§ **OBJECTIVE**: Make an exact copy of the lines below.

§ **DATASET CONTENT**:
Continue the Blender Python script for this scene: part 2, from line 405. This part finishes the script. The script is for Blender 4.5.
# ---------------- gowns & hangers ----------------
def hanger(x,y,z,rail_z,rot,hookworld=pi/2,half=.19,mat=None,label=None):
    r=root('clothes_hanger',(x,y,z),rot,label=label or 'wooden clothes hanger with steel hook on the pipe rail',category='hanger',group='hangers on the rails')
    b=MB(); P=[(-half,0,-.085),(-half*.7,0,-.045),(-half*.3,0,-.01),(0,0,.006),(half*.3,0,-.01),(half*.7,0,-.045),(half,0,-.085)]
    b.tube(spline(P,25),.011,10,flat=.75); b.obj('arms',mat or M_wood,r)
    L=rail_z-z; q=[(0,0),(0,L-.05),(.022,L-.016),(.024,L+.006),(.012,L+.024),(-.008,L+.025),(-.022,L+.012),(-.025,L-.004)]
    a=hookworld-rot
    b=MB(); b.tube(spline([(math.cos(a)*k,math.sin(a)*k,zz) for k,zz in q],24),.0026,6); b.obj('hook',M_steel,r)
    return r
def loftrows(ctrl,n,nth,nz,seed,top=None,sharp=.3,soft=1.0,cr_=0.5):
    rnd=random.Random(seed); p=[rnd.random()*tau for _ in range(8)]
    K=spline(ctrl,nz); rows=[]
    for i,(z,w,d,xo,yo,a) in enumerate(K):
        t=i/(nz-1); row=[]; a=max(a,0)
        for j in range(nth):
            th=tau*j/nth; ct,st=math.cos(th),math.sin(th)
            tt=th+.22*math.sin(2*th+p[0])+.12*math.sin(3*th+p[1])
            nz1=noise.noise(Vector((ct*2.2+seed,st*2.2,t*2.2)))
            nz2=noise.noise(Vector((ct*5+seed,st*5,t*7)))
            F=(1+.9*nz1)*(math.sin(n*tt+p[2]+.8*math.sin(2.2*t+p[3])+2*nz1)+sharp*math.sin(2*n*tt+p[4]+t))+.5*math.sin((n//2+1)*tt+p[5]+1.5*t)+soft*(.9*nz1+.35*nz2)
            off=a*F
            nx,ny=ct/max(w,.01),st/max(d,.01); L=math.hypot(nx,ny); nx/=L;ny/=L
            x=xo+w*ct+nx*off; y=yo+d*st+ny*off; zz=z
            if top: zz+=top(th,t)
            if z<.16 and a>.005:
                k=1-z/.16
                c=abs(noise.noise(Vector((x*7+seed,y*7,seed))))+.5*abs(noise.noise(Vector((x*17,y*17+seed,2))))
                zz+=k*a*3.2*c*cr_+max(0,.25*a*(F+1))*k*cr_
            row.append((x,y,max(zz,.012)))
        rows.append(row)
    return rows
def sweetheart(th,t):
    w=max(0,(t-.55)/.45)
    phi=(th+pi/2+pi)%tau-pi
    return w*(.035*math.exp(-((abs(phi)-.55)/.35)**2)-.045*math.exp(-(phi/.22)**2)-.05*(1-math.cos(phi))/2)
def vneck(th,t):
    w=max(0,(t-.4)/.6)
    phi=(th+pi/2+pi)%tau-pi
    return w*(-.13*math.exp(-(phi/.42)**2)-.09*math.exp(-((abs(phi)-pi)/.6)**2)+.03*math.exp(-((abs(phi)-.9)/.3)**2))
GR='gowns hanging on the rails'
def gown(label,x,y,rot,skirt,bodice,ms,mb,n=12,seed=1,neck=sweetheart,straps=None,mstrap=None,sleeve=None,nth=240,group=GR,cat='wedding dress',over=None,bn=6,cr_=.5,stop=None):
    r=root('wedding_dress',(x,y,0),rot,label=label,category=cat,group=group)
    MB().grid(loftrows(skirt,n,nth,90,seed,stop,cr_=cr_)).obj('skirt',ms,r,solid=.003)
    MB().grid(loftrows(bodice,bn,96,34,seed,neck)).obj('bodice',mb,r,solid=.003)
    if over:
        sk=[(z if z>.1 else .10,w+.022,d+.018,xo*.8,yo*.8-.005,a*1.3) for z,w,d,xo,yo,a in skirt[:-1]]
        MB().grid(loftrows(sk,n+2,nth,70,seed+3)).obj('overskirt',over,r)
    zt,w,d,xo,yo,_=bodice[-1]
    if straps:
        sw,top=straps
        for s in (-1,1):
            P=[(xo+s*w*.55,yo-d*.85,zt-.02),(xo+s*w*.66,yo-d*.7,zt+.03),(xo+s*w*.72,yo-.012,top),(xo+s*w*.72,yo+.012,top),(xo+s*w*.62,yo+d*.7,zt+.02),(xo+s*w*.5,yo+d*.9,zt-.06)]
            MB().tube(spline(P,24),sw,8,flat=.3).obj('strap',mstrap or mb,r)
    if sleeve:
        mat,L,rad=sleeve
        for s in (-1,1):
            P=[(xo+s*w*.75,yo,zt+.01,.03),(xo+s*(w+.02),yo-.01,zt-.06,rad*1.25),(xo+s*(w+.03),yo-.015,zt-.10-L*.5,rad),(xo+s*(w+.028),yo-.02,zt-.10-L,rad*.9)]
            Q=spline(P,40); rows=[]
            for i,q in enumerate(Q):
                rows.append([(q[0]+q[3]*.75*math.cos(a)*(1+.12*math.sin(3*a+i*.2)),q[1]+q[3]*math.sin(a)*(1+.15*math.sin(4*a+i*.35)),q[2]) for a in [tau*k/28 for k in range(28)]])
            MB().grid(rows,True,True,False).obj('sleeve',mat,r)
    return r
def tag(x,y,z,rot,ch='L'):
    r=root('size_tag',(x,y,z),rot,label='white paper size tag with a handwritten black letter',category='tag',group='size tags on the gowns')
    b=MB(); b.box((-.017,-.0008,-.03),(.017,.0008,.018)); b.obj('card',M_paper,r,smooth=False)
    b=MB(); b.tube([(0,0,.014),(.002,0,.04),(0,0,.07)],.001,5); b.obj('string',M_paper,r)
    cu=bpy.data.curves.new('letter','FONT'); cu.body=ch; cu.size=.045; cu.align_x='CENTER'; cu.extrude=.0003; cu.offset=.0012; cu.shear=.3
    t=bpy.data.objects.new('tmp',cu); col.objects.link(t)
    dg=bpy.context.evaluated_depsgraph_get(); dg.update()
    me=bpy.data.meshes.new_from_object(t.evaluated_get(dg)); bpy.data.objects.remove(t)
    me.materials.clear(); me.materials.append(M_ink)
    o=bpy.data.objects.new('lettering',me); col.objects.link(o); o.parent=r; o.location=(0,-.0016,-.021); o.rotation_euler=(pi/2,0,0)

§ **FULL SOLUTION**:
Continue the Blender Python script for this scene: part 2, from line 405. This part finishes the script. The script is for Blender 4.5.
# ---------------- gowns & hangers ----------------
def hanger(x,y,z,rail_z,rot,hookworld=pi/2,half=.19,mat=None,label=None):
    r=root('clothes_hanger',(x,y,z),rot,label=label or 'wooden clothes hanger with steel hook on the pipe rail',category='hanger',group='hangers on the rails')
    b=MB(); P=[(-half,0,-.085),(-half*.7,0,-.045),(-half*.3,0,-.01),(0,0,.006),(half*.3,0,-.01),(half*.7,0,-.045),(half,0,-.085)]
    b.tube(spline(P,25),.011,10,flat=.75); b.obj('arms',mat or M_wood,r)
    L=rail_z-z; q=[(0,0),(0,L-.05),(.022,L-.016),(.024,L+.006),(.012,L+.024),(-.008,L+.025),(-.022,L+.012),(-.025,L-.004)]
    a=hookworld-rot
    b=MB(); b.tube(spline([(math.cos(a)*k,math.sin(a)*k,zz) for k,zz in q],24),.0026,6); b.obj('hook',M_steel,r)
    return r
def loftrows(ctrl,n,nth,nz,seed,top=None,sharp=.3,soft=1.0,cr_=0.5):
    rnd=random.Random(seed); p=[rnd.random()*tau for _ in range(8)]
    K=spline(ctrl,nz); rows=[]
    for i,(z,w,d,xo,yo,a) in enumerate(K):
        t=i/(nz-1); row=[]; a=max(a,0)
        for j in range(nth):
            th=tau*j/nth; ct,st=math.cos(th),math.sin(th)
            tt=th+.22*math.sin(2*th+p[0])+.12*math.sin(3*th+p[1])
            nz1=noise.noise(Vector((ct*2.2+seed,st*2.2,t*2.2)))
            nz2=noise.noise(Vector((ct*5+seed,st*5,t*7)))
            F=(1+.9*nz1)*(math.sin(n*tt+p[2]+.8*math.sin(2.2*t+p[3])+2*nz1)+sharp*math.sin(2*n*tt+p[4]+t))+.5*math.sin((n//2+1)*tt+p[5]+1.5*t)+soft*(.9*nz1+.35*nz2)
            off=a*F
            nx,ny=ct/max(w,.01),st/max(d,.01); L=math.hypot(nx,ny); nx/=L;ny/=L
            x=xo+w*ct+nx*off; y=yo+d*st+ny*off; zz=z
            if top: zz+=top(th,t)
            if z<.16 and a>.005:
                k=1-z/.16
                c=abs(noise.noise(Vector((x*7+seed,y*7,seed))))+.5*abs(noise.noise(Vector((x*17,y*17+seed,2))))
                zz+=k*a*3.2*c*cr_+max(0,.25*a*(F+1))*k*cr_
            row.append((x,y,max(zz,.012)))
        rows.append(row)
    return rows
def sweetheart(th,t):
    w=max(0,(t-.55)/.45)
    phi=(th+pi/2+pi)%tau-pi
    return w*(.035*math.exp(-((abs(phi)-.55)/.35)**2)-.045*math.exp(-(phi/.22)**2)-.05*(1-math.cos(phi))/2)
def vneck(th,t):
    w=max(0,(t-.4)/.6)
    phi=(th+pi/2+pi)%tau-pi
    return w*(-.13*math.exp(-(phi/.42)**2)-.09*math.exp(-((abs(phi)-pi)/.6)**2)+.03*math.exp(-((abs(phi)-.9)/.3)**2))
GR='gowns hanging on the rails'
def gown(label,x,y,rot,skirt,bodice,ms,mb,n=12,seed=1,neck=sweetheart,straps=None,mstrap=None,sleeve=None,nth=240,group=GR,cat='wedding dress',over=None,bn=6,cr_=.5,stop=None):
    r=root('wedding_dress',(x,y,0),rot,label=label,category=cat,group=group)
    MB().grid(loftrows(skirt,n,nth,90,seed,stop,cr_=cr_)).obj('skirt',ms,r,solid=.003)
    MB().grid(loftrows(bodice,bn,96,34,seed,neck)).obj('bodice',mb,r,solid=.003)
    if over:
        sk=[(z if z>.1 else .10,w+.022,d+.018,xo*.8,yo*.8-.005,a*1.3) for z,w,d,xo,yo,a in skirt[:-1]]
        MB().grid(loftrows(sk,n+2,nth,70,seed+3)).obj('overskirt',over,r)
    zt,w,d,xo,yo,_=bodice[-1]
    if straps:
        sw,top=straps
        for s in (-1,1):
            P=[(xo+s*w*.55,yo-d*.85,zt-.02),(xo+s*w*.66,yo-d*.7,zt+.03),(xo+s*w*.72,yo-.012,top),(xo+s*w*.72,yo+.012,top),(xo+s*w*.62,yo+d*.7,zt+.02),(xo+s*w*.5,yo+d*.9,zt-.06)]
            MB().tube(spline(P,24),sw,8,flat=.3).obj('strap',mstrap or mb,r)
    if sleeve:
        mat,L,rad=sleeve
        for s in (-1,1):
            P=[(xo+s*w*.75,yo,zt+.01,.03),(xo+s*(w+.02),yo-.01,zt-.06,rad*1.25),(xo+s*(w+.03),yo-.015,zt-.10-L*.5,rad),(xo+s*(w+.028),yo-.02,zt-.10-L,rad*.9)]
            Q=spline(P,40); rows=[]
            for i,q in enumerate(Q):
                rows.append([(q[0]+q[3]*.75*math.cos(a)*(1+.12*math.sin(3*a+i*.2)),q[1]+q[3]*math.sin(a)*(1+.15*math.sin(4*a+i*.35)),q[2]) for a in [tau*k/28 for k in range(28)]])
            MB().grid(rows,True,True,False).obj('sleeve',mat,r)
    return r
def tag(x,y,z,rot,ch='L'):
    r=root('size_tag',(x,y,z),rot,label='white paper size tag with a handwritten black letter',category='tag',group='size tags on the gowns')
    b=MB(); b.box((-.017,-.0008,-.03),(.017,.0008,.018)); b.obj('card',M_paper,r,smooth=False)
    b=MB(); b.tube([(0,0,.014),(.002,0,.04),(0,0,.07)],.001,5); b.obj('string',M_paper,r)
    cu=bpy.data.curves.new('letter','FONT'); cu.body=ch; cu.size=.045; cu.align_x='CENTER'; cu.extrude=.0003; cu.offset=.0012; cu.shear=.3
    t=bpy.data.objects.new('tmp',cu); col.objects.link(t)
    dg=bpy.context.evaluated_depsgraph_get(); dg.update()
    me=bpy.data.meshes.new_from_object(t.evaluated_get(dg)); bpy.data.objects.remove(t)
    me.materials.clear(); me.materials.append(M_ink)
    o=bpy.data.objects.new('lettering',me); col.objects.link(o); o.parent=r; o.location=(0,-.0016,-.021); o.rotation_euler=(pi/2,0,0)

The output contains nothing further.